IMAGINE FOR A moment that you have suction cups for fingertips—unless you’re currently on hallucinogens, in which case you should not imagine that. Each sucker is a different size and flexibility, making one fingertip ideal for sticking onto a flat surface like cardboard, another more suited to a round thing like a ball, another better for something more irregular, like a flower pot. On its own, each digit may be limited in which things it can handle. But together, they can work as a team to manipulate a range of objects.

This is the idea behind Ambi Robotics, a lab-grown startup that is today emerging from stealth mode with sorting robots and an operating system for running such manipulative machines. The company’s founders want to put robots to work in jobs that any rational machine should be terrified of: Picking up objects in warehouses. What comes so easily to people—grasping any object that isn’t too heavy—is actually a nightmare for robots. After decades of research in robotics labs across the world, the machines still have nowhere near our dexterity. But maybe what they need is suction cups for fingertips. 

Ambi Robotics grew out of a UC Berkeley research project called Dex-Net that models how robots should grip ordinary objects. Think of it as the robotics version of how computer scientists build image-recognition AI. To train machines to recognize, say, a cat, researchers have to first build a database of lots and lots of images that contain felines. In each, they’d draw a box around the cat to teach the neural network: Look, this here is a cat. Once the network had parsed a massive number of examples, it could then “generalize,” automatically recognizing a cat in a new image it had never seen before. 

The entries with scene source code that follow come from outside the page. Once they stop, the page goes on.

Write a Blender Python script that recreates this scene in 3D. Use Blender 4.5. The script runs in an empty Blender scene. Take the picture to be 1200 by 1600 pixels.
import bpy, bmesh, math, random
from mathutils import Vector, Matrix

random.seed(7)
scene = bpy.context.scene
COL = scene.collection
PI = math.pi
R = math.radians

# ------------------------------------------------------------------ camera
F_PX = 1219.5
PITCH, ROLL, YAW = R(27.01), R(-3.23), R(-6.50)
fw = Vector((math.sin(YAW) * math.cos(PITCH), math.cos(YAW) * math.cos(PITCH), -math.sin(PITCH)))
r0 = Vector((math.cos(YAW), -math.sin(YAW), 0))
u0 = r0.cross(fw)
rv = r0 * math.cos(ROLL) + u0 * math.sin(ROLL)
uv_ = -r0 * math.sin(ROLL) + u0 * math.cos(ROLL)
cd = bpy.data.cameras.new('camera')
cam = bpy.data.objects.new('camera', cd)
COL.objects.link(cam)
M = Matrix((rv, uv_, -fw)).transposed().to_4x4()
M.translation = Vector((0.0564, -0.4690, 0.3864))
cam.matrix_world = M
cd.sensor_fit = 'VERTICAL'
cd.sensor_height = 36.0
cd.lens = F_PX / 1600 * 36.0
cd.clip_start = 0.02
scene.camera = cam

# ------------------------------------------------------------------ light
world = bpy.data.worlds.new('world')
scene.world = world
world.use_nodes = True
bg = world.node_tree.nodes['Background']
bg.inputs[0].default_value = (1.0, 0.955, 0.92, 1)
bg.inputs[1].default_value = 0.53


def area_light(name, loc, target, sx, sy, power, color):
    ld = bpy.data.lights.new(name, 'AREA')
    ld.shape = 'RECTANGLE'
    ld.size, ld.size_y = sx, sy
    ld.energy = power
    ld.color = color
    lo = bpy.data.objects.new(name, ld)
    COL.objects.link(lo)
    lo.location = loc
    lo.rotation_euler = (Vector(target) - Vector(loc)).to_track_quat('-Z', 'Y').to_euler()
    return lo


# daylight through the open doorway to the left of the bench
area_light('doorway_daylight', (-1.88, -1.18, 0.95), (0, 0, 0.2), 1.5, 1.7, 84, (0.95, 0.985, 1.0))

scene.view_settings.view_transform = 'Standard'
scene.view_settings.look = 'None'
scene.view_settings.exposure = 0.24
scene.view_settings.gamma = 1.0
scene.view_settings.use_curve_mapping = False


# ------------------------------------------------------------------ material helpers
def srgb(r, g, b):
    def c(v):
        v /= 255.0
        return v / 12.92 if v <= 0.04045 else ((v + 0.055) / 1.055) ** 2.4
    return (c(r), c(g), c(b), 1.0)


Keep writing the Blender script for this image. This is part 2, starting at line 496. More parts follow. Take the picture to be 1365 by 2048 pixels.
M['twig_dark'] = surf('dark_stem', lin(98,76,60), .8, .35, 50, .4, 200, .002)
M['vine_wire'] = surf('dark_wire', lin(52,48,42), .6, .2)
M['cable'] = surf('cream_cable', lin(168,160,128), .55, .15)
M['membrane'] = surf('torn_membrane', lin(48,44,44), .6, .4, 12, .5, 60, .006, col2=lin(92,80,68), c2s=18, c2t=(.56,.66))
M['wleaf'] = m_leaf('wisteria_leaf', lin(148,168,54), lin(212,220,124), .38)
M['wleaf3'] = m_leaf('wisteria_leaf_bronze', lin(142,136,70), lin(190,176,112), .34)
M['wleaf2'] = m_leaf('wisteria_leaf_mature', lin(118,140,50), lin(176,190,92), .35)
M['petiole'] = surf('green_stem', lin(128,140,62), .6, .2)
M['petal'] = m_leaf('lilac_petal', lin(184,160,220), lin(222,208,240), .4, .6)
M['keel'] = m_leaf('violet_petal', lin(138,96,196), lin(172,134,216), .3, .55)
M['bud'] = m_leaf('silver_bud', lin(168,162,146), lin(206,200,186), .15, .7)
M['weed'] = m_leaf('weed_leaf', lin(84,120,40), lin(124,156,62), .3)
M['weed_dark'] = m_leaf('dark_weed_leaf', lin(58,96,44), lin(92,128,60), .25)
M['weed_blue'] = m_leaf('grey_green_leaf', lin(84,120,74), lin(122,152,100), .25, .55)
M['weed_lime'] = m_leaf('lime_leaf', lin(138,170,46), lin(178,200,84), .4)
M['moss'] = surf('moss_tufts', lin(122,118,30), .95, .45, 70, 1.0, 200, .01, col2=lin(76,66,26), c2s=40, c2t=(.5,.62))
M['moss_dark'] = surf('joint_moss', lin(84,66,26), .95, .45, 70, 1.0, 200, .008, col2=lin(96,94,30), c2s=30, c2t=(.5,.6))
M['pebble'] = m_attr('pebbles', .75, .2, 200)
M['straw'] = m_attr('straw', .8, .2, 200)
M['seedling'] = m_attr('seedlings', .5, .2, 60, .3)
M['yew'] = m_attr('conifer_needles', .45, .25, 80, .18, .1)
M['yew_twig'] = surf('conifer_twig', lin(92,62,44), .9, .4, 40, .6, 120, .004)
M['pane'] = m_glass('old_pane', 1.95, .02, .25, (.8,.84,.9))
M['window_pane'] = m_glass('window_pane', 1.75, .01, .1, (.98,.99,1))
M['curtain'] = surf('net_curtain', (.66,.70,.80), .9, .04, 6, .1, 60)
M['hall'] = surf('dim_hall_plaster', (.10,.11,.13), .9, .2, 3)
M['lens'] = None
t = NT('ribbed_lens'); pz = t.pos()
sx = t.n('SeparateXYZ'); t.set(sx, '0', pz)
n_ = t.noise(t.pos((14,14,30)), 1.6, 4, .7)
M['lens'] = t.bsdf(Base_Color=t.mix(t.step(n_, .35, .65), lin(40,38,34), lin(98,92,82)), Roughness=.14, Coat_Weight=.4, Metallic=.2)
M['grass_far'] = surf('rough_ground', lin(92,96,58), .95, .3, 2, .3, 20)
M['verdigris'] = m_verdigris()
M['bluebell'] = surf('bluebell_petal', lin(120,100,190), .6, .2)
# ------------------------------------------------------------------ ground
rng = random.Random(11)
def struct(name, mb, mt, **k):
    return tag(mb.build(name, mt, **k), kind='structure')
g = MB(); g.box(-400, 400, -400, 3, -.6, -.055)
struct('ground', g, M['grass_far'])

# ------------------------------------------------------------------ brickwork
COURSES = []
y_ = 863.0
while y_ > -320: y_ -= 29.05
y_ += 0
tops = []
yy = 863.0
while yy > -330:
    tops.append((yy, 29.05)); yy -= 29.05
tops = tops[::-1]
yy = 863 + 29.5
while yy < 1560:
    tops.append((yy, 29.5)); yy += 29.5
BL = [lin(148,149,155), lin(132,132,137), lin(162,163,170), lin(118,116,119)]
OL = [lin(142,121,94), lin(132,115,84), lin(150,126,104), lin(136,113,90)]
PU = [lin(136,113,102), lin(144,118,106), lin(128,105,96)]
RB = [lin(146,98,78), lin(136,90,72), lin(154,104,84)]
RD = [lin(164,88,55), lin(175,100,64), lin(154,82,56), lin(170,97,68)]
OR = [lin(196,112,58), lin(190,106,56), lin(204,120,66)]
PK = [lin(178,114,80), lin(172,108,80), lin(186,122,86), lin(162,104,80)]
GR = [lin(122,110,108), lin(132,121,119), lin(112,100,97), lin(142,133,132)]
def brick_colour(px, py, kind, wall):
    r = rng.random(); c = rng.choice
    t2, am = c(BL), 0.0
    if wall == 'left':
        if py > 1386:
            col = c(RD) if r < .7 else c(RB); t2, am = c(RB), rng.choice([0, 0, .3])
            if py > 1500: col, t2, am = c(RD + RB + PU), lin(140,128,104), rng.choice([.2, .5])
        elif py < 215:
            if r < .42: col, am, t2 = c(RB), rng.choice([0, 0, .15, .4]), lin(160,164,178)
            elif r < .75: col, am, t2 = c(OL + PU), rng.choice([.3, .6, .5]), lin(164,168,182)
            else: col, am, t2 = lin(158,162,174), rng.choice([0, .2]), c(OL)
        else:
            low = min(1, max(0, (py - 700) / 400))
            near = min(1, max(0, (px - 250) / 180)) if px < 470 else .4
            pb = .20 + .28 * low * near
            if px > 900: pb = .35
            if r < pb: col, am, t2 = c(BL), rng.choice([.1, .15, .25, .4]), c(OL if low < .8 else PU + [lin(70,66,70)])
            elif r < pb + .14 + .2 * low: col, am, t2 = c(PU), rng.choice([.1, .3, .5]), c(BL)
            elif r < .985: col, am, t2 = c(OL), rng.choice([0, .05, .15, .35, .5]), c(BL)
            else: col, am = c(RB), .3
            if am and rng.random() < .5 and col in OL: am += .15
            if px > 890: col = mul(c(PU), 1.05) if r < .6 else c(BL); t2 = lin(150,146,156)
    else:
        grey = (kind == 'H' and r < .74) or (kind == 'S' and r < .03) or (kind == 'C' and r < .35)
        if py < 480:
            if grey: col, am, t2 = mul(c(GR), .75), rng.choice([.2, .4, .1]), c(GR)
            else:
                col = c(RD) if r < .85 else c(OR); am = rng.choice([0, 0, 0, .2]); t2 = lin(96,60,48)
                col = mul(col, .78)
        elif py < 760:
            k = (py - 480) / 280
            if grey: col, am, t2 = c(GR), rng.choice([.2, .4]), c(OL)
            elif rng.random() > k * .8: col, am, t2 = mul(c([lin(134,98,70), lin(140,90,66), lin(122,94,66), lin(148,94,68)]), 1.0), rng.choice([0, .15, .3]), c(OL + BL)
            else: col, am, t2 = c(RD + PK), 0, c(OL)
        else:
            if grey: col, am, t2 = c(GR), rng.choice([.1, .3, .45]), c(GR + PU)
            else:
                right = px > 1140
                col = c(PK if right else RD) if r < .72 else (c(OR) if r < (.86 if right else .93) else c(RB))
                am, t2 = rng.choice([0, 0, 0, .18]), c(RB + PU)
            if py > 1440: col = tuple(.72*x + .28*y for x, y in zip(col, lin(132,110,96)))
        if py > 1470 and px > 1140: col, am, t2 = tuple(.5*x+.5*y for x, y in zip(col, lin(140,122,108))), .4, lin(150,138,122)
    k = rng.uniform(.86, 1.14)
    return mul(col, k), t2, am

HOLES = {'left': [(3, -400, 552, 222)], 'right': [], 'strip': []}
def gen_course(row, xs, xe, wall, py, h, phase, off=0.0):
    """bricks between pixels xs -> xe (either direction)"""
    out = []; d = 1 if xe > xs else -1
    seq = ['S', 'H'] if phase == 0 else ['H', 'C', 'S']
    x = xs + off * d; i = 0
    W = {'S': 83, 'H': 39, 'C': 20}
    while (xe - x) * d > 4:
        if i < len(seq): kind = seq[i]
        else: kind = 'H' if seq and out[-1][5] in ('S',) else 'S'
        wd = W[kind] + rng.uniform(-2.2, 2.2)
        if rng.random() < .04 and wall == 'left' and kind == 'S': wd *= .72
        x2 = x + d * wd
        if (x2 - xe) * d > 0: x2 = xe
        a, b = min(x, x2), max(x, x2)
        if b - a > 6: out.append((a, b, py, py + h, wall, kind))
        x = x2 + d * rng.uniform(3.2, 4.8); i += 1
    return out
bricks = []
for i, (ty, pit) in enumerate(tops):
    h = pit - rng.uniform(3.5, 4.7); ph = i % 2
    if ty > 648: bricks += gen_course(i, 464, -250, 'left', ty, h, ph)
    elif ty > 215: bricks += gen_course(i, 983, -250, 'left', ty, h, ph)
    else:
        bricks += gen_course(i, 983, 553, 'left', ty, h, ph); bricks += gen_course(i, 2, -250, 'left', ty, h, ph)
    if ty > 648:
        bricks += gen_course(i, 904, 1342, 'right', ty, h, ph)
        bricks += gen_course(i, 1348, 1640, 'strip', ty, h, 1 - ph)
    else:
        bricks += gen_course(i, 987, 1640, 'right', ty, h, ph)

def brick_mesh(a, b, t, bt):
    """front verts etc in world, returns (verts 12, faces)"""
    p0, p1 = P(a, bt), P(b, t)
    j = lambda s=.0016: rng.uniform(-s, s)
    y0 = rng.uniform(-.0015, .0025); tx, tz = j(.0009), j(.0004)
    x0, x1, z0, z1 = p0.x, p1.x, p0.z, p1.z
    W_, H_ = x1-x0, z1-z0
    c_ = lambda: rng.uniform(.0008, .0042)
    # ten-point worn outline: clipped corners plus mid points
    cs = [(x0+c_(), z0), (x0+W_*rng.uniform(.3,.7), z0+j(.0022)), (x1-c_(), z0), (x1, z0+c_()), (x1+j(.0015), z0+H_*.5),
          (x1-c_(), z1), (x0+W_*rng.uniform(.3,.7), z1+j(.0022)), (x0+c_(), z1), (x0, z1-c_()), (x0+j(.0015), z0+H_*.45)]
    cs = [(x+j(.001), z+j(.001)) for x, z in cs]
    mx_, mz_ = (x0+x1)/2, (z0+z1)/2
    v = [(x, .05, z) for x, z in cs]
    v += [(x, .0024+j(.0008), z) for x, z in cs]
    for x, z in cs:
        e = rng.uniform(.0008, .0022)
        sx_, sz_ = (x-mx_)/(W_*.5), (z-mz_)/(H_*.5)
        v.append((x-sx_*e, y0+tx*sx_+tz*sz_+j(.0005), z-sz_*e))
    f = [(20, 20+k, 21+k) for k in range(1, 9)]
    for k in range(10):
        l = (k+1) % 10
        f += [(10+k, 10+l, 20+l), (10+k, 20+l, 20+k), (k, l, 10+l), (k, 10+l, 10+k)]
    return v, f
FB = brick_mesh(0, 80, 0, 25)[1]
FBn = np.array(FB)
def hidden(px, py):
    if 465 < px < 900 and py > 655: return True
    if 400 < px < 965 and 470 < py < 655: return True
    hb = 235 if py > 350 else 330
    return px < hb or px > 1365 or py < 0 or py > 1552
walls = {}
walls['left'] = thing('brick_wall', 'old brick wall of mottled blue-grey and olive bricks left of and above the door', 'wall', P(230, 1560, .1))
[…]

Dex-Net works in the same way, but for robotic graspers. Working in a simulated space, scientists create 3D models of all kinds of objects, then calculate where a robot should touch each one to get a “robust” grip. For instance, on a ball you’d want the robot to grab around the equator, not try to pinch one of the poles. That sounds obvious, but robots need to learn these things from scratch. “In our case, the examples are not images, but actually 3D objects with robust grasp points on them,” says Berkeley roboticist Ken Goldberg, who developed Dex-Net and cofounded Ambi Robotics. “Then, when we fed that into the network, it had a similar effect, that it started generalizing to new objects.” Even if the robot had never seen a particular object before, it could call upon its training with a galaxy of other objects to calculate how best to grasp it.

Consider the grotesque ceramic coffee mug you made in art class in elementary school. You may have chosen to shape it in an absurd way, but you more than likely remembered to give it a handle. When you handed it to your parents and they pretended to like it, they grasped it by the handle—they’d already seen their fair share of professionally manufactured coffee mugs, and so they already knew how to grip it. Ambi Robotics’ robot operating system, AmbiOS, is the equivalent of that prior experience, only for robots.

“As humans, we’re able to really infer how to deal with that object, even though it’s unlike any mug that’s ever been made before,” says Stephen McKinley, cofounder of Ambi Robotics. “The system can reason about what the rest of that object looks like, to know that if you picked up on that part, you could reasonably assume that it’s a decent grasp.” 

AmbiOS works for a range of different hardware configurations and end effectors, as roboticists call them—the machine equivalent of hands. But unlike human hands, they come in a wide variety of form factors, so you could have manipulators like air-powered suction cups, or a two-pronged grasper known as a parallel gripper, which works a bit like chopsticks. Regardless, the end effector will have access to prior knowledge from Dex-Net training.